I agree that elixirs and oils should have been part of Brew Potion. Craft Wondrous Item is already by far the most valuable and versatile item creation feat and it still would be without oils and elixirs in its list. It's not a big deal, it's just even less incentive to take Brew Potion over the infinitely more useful Craft Wondrous Item.

Contributor

CWI has a more difficult prereq than BP, thus it should be able to do more.


Sean K Reynolds wrote:
CWI has a more difficult prereq than BP, thus it should be able to do more.

I'm confused. They both have the same prerequisite: Caster Level 3rd.


Sean K Reynolds wrote:
CWI has a more difficult prereq than BP, thus it should be able to do more.

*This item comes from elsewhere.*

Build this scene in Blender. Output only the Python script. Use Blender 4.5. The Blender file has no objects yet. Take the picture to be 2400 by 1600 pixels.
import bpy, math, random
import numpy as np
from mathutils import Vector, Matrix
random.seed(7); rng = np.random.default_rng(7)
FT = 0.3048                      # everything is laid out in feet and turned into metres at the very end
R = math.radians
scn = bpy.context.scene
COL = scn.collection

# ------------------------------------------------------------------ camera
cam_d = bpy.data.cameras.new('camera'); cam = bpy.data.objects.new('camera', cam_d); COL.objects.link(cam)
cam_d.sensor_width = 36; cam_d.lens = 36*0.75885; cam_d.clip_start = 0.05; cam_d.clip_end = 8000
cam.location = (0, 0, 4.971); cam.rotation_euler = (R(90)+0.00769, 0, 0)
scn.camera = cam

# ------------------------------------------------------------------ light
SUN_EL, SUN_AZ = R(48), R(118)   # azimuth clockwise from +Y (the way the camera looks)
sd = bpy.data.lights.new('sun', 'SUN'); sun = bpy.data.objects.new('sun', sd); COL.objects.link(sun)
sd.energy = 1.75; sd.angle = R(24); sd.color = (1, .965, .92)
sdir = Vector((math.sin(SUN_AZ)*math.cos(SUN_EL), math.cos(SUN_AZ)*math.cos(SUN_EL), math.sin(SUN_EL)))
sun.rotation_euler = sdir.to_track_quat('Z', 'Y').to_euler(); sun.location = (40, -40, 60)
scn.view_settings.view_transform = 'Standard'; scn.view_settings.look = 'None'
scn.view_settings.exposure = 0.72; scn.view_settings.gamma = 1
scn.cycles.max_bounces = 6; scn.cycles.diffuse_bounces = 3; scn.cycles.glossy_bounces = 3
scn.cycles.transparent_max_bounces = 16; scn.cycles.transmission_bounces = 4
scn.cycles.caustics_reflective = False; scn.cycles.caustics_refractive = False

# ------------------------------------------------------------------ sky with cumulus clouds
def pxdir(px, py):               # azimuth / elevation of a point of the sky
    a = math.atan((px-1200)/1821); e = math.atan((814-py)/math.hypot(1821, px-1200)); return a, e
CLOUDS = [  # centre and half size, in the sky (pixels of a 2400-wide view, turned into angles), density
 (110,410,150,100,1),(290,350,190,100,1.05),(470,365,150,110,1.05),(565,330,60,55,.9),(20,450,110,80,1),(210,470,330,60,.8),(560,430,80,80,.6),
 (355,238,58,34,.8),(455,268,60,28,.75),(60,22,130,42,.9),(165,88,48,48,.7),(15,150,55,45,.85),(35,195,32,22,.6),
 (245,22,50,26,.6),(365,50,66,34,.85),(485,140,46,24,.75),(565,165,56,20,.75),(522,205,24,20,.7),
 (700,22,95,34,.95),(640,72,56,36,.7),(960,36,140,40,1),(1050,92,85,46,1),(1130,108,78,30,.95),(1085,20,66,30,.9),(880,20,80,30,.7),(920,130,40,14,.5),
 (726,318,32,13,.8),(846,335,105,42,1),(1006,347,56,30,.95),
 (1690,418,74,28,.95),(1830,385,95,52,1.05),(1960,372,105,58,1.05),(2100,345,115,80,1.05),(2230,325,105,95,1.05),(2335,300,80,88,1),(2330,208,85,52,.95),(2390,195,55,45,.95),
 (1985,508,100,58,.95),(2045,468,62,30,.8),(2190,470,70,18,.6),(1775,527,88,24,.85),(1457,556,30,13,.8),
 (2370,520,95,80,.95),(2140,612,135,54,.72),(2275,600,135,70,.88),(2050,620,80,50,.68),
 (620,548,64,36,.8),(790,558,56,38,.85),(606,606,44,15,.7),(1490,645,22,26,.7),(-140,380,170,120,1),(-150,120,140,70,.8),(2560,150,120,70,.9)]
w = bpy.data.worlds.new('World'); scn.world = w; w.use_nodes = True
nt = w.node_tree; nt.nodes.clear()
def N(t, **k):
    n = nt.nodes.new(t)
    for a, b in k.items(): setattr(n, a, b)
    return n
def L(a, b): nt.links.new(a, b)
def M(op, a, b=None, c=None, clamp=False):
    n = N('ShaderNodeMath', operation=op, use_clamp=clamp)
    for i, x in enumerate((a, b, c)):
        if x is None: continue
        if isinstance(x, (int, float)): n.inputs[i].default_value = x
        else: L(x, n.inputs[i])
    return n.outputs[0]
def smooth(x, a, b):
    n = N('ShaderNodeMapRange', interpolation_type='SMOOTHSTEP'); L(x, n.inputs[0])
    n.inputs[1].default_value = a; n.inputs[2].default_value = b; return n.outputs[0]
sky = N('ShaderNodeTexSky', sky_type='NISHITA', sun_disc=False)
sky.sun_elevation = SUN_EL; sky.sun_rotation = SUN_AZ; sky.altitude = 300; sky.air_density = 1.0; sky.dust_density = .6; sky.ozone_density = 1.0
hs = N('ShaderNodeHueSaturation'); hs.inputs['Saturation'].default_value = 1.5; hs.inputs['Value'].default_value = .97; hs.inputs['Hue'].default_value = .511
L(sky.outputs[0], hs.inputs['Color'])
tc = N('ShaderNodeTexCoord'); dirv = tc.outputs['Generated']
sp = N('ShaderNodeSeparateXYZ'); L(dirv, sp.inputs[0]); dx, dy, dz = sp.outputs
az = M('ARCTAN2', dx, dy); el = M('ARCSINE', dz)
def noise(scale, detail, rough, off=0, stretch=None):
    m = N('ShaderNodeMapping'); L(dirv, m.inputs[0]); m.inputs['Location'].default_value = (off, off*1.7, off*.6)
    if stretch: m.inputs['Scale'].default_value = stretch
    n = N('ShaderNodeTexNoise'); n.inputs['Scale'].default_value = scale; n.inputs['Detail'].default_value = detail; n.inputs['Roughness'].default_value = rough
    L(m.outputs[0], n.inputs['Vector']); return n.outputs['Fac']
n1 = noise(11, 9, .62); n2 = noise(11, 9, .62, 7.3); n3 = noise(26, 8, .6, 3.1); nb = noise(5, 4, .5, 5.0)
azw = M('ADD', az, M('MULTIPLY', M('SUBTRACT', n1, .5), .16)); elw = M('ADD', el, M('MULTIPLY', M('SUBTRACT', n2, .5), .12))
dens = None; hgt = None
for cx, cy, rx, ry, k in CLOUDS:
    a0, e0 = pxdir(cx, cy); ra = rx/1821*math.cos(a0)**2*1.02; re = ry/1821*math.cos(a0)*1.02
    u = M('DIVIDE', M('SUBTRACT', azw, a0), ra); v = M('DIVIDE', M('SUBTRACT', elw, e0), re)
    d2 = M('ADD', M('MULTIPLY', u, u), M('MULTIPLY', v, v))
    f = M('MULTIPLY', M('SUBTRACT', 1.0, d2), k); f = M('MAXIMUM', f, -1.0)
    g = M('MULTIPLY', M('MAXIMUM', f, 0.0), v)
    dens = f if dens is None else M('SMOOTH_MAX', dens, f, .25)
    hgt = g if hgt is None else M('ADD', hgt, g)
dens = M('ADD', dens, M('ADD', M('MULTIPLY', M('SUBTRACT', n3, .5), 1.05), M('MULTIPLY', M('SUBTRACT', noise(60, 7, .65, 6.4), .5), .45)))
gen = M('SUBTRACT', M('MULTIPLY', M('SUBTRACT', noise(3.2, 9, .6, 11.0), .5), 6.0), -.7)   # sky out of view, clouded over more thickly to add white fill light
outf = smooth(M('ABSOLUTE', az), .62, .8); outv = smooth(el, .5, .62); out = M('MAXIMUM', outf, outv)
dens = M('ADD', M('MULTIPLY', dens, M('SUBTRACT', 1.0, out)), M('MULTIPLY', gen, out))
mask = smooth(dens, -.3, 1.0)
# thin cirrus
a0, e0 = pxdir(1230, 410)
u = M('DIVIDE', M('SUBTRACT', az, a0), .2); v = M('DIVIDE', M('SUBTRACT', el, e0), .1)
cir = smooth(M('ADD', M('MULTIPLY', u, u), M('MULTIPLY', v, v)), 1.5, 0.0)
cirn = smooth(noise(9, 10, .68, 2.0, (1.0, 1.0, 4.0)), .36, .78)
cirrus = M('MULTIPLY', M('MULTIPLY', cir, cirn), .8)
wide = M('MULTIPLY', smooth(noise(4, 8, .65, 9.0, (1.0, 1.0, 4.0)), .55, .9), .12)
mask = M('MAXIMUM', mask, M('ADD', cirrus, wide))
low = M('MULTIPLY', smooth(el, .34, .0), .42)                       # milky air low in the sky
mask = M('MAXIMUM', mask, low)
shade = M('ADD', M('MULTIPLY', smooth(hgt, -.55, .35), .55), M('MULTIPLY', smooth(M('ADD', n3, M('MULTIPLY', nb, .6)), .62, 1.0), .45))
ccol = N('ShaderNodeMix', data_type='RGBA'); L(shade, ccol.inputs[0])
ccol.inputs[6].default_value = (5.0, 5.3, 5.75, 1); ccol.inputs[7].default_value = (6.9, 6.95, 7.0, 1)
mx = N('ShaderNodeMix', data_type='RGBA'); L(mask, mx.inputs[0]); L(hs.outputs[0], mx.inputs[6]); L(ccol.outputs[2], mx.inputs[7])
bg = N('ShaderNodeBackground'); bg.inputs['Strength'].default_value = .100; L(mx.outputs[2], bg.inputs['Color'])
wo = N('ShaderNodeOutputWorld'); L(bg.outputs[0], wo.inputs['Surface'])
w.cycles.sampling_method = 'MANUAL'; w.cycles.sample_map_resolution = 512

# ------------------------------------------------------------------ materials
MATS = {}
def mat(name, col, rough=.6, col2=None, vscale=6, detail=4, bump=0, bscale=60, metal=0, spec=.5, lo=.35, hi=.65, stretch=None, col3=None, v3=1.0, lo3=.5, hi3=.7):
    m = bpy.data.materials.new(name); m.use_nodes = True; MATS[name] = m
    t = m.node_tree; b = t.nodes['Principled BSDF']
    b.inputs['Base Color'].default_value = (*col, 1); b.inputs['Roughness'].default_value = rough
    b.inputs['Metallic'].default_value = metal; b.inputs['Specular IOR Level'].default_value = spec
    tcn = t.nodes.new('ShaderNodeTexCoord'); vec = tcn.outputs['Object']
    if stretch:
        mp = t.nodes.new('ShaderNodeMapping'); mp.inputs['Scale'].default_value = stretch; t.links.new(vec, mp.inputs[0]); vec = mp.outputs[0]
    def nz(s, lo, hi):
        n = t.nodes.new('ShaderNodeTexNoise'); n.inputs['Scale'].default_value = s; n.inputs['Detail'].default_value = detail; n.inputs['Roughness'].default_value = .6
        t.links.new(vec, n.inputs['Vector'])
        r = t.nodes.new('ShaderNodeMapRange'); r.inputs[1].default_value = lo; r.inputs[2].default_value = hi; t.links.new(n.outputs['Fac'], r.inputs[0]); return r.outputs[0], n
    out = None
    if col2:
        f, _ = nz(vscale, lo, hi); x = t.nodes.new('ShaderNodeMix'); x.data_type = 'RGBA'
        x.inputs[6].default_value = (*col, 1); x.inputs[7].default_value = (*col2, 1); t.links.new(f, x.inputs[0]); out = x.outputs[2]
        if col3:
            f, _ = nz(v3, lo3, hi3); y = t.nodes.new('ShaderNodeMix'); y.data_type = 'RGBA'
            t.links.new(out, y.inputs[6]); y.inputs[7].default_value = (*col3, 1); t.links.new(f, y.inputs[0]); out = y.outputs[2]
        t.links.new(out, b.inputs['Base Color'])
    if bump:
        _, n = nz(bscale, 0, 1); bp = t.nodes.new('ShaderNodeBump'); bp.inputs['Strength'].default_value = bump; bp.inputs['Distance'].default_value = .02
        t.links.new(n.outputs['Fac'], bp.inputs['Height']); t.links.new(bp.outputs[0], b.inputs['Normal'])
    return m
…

Actually they both require the same prerequisite (CL 3). Furthermore by that logic Rings, Staves and Rods should all be extremely high utility feats ;)

I do agree that Brew Potion makes strong thematic sense in the game, single-use consumables that can be used by anyone are incredibly nice. The problem is that the utility of Brew Potion is so low that it's a non-choice for PCs, which is a shame.

Personally I think it's because Wands are too low in cost but I think an argument could also be made that potions should be cheaper.


Well, you run into the big problem that by 10th level you really want to make a lot of stuff that's higher level than 3rd. And you're sitting there going 'ugh, why'd I go with potion insted of CWI?'

I'm wondering if it would 'break' anything to move all elixirs and oils to brew potion and remove the cap. It's priced the same way wondrous items are.

I'd keep the cap with wands, though; they're already priced ultracheap, and CLW Pez dispensers are useful forever, really.


Sean K Reynolds wrote:
CWI has a more difficult prereq than BP, thus it should be able to do more.

Actually, in Pathfinder, it has an easier prereq. Brew Potion requires caster level 3rd. Craft Wondrous Item requires either caster level 3rd or the Master Craftsman feat.

A seventh-level fighter with seven ranks of Craft(Alchemy) can't make a potion of cure light wounds. But he can (at the cost of two feats) make an elixir of tumbling with a DC 12 Craft check (base 5, +2 for caster level, +5 for not having the spell prereq).